With new guidelines around explicit permission to use an individual’s data, brands will need to create more relevant and compelling brand communications to customers who are actually interested. Looking at the key requirements for compliance in more detail, GDPR can in fact help marketers to enhance their activities, improve customer engagement and boost ROI.
Here’s 5 ways you can benefit from GDPR:
1. Personalised and more efficient marketing
Under the new laws, marketers need to ensure that their data is current, accurate and structured. By going through a data audit, brands are in a better position to understand customers and build compelling, personalised offers for them.
Likewise, customers who give permission for businesses to use their data in line with GDPR are much more likely to engage, giving brands a base of ready-qualified, open targets for relevant communications.
In addition to delivering more appropriate messages to customers who have opted-in to receive them, GDPR-readiness can also help to reduce time and resources spent on hit-and-miss, blanket-marketing approaches, meaning more resources can be allocated to engaging with those customers who are likely to respond and less on inactive customers who would rather not hear from you.
2. The fast-track to effective data-driven marketing
Preparedness for GDPR can help to take the guess work out of marketing. Moving away from marketing based on gut feel and historical data, the new Regulation enables marketers to adopt a more data-driven approach that can help deliver more appropriate, personalised, timely communications to customers and prospects.

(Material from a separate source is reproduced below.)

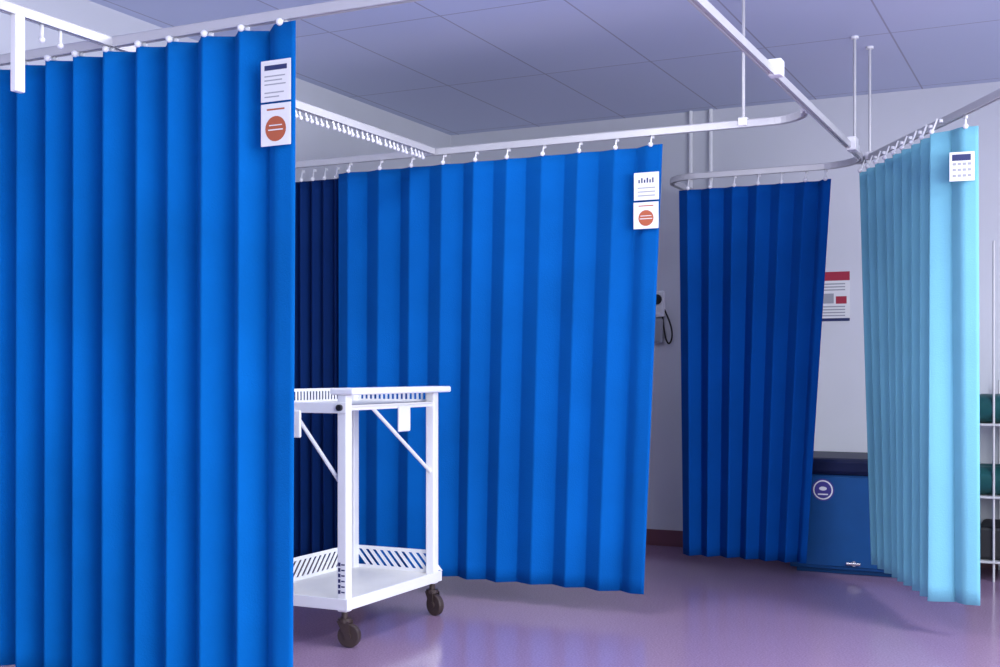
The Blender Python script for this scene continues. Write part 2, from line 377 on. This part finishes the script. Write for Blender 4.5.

Jaywing research shows that most marketing teams have still been unable to implement data-driven marketing in their organisations, even though most want to. Despite the fact that 92% of marketers see better management of their data as a priority, only 8% are currently personalising customer communications across all channels.
What’s more, just 57% of teams said they had the right data skills and resources to support data-driven marketing and only 50% think they are using the right data management approach. GDPR is an opportunity for these marketers to get back on track with data-driven marketing.
3. Permission is everything
A key element of GDPR compliance is gaining customer permission to use data for specific use cases. But relationships aren’t built on compliance alone.
Adopting best practice data, channel and brand management strategies to drive positive engagement is one of the biggest opportunities right now for brands. Permission becomes the single most important piece of data for brands in aspiring to build meaningful, long-term and rewarding relationships.
Brands can extract insight from data to develop channel and brand management strategies that focus on opportunities to build meaningful relationships. More specifically, relationships that work on terms appropriate to the customer and brand.
4. Better data equals better relationships
Not only that, compliance with GDPR will also ensure a better start to the customer journey as individuals will be parting with their data with more awareness of exactly how it will be used. Those who don’t want to engage won’t provide their data. So, no time wasted chasing, and no resentment before you even begin communicating.
5. GDPR as a catalyst for change
It’s a necessity that brands carry out a review of their entire data environment to assess whether customer and prospect databases are compliant. Moving to a permission based marketing approach requires significant changes within the business and the technology linked to it.
Brands must also review their multi-channel communications strategy and define compliant ways to contact customers. To retain existing customers and inspire new opt-ins, building trust and loyalty is key.
With this in mind, it is understandable to be taken back by the requirements of GDPR. Its complexity can be daunting and unclear at stages, yet underneath the prescriptive text, there is vast opportunity to make business and marketing activity compatible with our digital future. Responsible brands should not fear GDPR, but learn to work with it to unlock and future-proof data-driven marketing practices. Once you become at peace with this, your marketing activity will have higher first-time success rates and impact on the right type of audience.